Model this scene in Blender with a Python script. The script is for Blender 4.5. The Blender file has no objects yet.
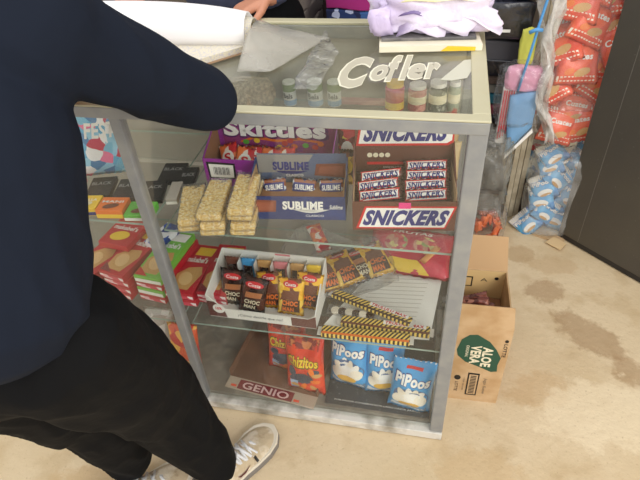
import bpy, bmesh, math, random
from mathutils import Vector, Matrix, Euler, noise
random.seed(7)
R = math.radians
SC = bpy.context.scene
COL = SC.collection

# ------------------------------------------------------------------ camera
CAM = Vector((-0.0936, -0.8785, 1.4543))
F_PX, PITCH, ROLL, YAW = 550.7, 0.69502, -0.07389, -0.24355
cp, sp = math.cos(PITCH), math.sin(PITCH)
FW = Vector((math.sin(YAW) * cp, math.cos(YAW) * cp, -sp))
r_ = Vector((math.cos(YAW), -math.sin(YAW), 0)); u_ = r_.cross(FW)
RT = r_ * math.cos(ROLL) + u_ * math.sin(ROLL)
UP = -r_ * math.sin(ROLL) + u_ * math.cos(ROLL)
cd = bpy.data.cameras.new('camera'); cam = bpy.data.objects.new('camera', cd); COL.objects.link(cam)
cd.sensor_width = 36; cd.lens = F_PX / 640 * 36; cd.clip_start = 0.02
cam.matrix_world = Matrix(((RT.x, UP.x, -FW.x, CAM.x), (RT.y, UP.y, -FW.y, CAM.y), (RT.z, UP.z, -FW.z, CAM.z), (0, 0, 0, 1)))
SC.camera = cam
# ------------------------------------------------------------------ light
w = bpy.data.worlds.new('world'); SC.world = w; w.use_nodes = True
bg = w.node_tree.nodes['Background']; bg.inputs[0].default_value = (0.97, 0.97, 0.98, 1); bg.inputs[1].default_value = 0.95
def area(name, loc, target, sx, sy, power, col):
    l = bpy.data.lights.new(name, 'AREA'); l.shape = 'RECTANGLE'; l.size = sx; l.size_y = sy; l.energy = power; l.color = col
    o = bpy.data.objects.new(name, l); COL.objects.link(o); o.location = loc
    o.rotation_euler = (Vector(target) - Vector(loc)).to_track_quat('-Z', 'Y').to_euler()
area('doorway_daylight', (2.2, -2.6, 2.5), (0, 0.2, 0.5), 2.2, 2.2, 85, (1.0, 0.97, 0.92))
area('shop_daylight', (-0.8, 0.3, 2.9), (-0.3, 0.3, 0.5), 2.5, 1.6, 16, (1.0, 0.98, 0.95))
SC.cycles.transparent_max_bounces = 48; SC.cycles.max_bounces = 10
vs = SC.view_settings; vs.view_transform = 'Standard'; vs.look = 'None'; vs.exposure = 0.25; vs.gamma = 1; vs.use_curve_mapping = False

# ------------------------------------------------------------------ materials
def lin(c):
    return tuple(((x / 255) / 12.92 if x / 255 <= .04045 else ((x / 255 + .055) / 1.055) ** 2.4) for x in c) + (1,)
MATS = {}
def mat(name, col, rough=.5, metal=0, spec=.5, bump=None, var=None, spots=None, coat=0):
    """bump=(scale,strength); var=(colour2,scale,lo,hi); spots=(colour,scale,lo,hi)"""
    if name in MATS: return MATS[name]
    m = bpy.data.materials.new(name); m.use_nodes = True; nt = m.node_tree; n = nt.nodes; L = nt.links
    b = n['Principled BSDF']; b.inputs['Roughness'].default_value = rough; b.inputs['Metallic'].default_value = metal
    b.inputs['Specular IOR Level'].default_value = spec; b.inputs['Coat Weight'].default_value = coat
    b.inputs['Base Color'].default_value = lin(col)
    tc = n.new('ShaderNodeTexCoord'); out = None
    def rgb(c):
        r = n.new('ShaderNodeRGB'); r.outputs[0].default_value = lin(c); return r.outputs[0]
    base = rgb(col)
    for v in (var, spots):
        if v:
            t = n.new('ShaderNodeTexNoise'); t.inputs['Scale'].default_value = v[1]; t.inputs['Detail'].default_value = 5
            L.new(tc.outputs['Object'], t.inputs['Vector'])
            mr = n.new('ShaderNodeMapRange'); mr.inputs['From Min'].default_value = v[2]; mr.inputs['From Max'].default_value = v[3]
            L.new(t.outputs['Fac'], mr.inputs['Value'])
            mx = n.new('ShaderNodeMix'); mx.data_type = 'RGBA'; L.new(mr.outputs[0], mx.inputs['Factor'])
            L.new(base, mx.inputs['A']); L.new(rgb(v[0]), mx.inputs['B']); base = mx.outputs['Result']
    if var or spots: L.new(base, b.inputs['Base Color'])
    if bump:
        t = n.new('ShaderNodeTexNoise'); t.inputs['Scale'].default_value = bump[0]; t.inputs['Detail'].default_value = 4
        L.new(tc.outputs['Object'], t.inputs['Vector'])
        bp = n.new('ShaderNodeBump'); bp.inputs['Strength'].default_value = bump[1]; bp.inputs['Distance'].default_value = .01
        L.new(t.outputs['Fac'], bp.inputs['Height']); L.new(bp.outputs[0], b.inputs['Normal'])
    MATS[name] = m; return m
def mprint(name, cols, scale, rough=.35, bump=None, stretch=(1, 1, 1)):
    """busy printed packaging: voronoi patches picked from a palette"""
    if name in MATS: return MATS[name]
    m = mat(name, cols[0], rough, bump=bump); n = m.node_tree.nodes; L = m.node_tree.links
    tc = n['Texture Coordinate']; mp = n.new('ShaderNodeMapping'); mp.inputs['Scale'].default_value = stretch
    L.new(tc.outputs['Object'], mp.inputs[0])
    nz = n.new('ShaderNodeTexNoise'); nz.inputs['Scale'].default_value = scale * .6; L.new(mp.outputs[0], nz.inputs['Vector'])
    mixv = n.new('ShaderNodeVectorMath'); mixv.operation = 'MULTIPLY_ADD'; mixv.inputs[1].default_value = (.02,) * 3
    L.new(nz.outputs['Color'], mixv.inputs[0]); L.new(mp.outputs[0], mixv.inputs[2])
    v = n.new('ShaderNodeTexVoronoi'); v.inputs['Scale'].default_value = scale; L.new(mixv.outputs[0], v.inputs['Vector'])
    sep = n.new('ShaderNodeSeparateColor'); L.new(v.outputs['Color'], sep.inputs[0])
    cr = n.new('ShaderNodeValToRGB'); cr.color_ramp.interpolation = 'CONSTANT'
    e = cr.color_ramp.elements
    while len(e) < len(cols): e.new(.5)
    for i, c in enumerate(cols): e[i].position = i / len(cols); e[i].color = lin(c)
    L.new(sep.outputs[0], cr.inputs[0]); L.new(cr.outputs[0], n['Principled BSDF'].inputs['Base Color'])
    return m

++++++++

Brief
Repeat, word for word and with no pictures, only the lines running from the beginning of the data to the line that contains "COL = SC.collection".

Task result
Model this scene in Blender with a Python script. The script is for Blender 4.5. The Blender file has no objects yet.
import bpy, bmesh, math, random
from mathutils import Vector, Matrix, Euler, noise
random.seed(7)
R = math.radians
SC = bpy.context.scene
COL = SC.collection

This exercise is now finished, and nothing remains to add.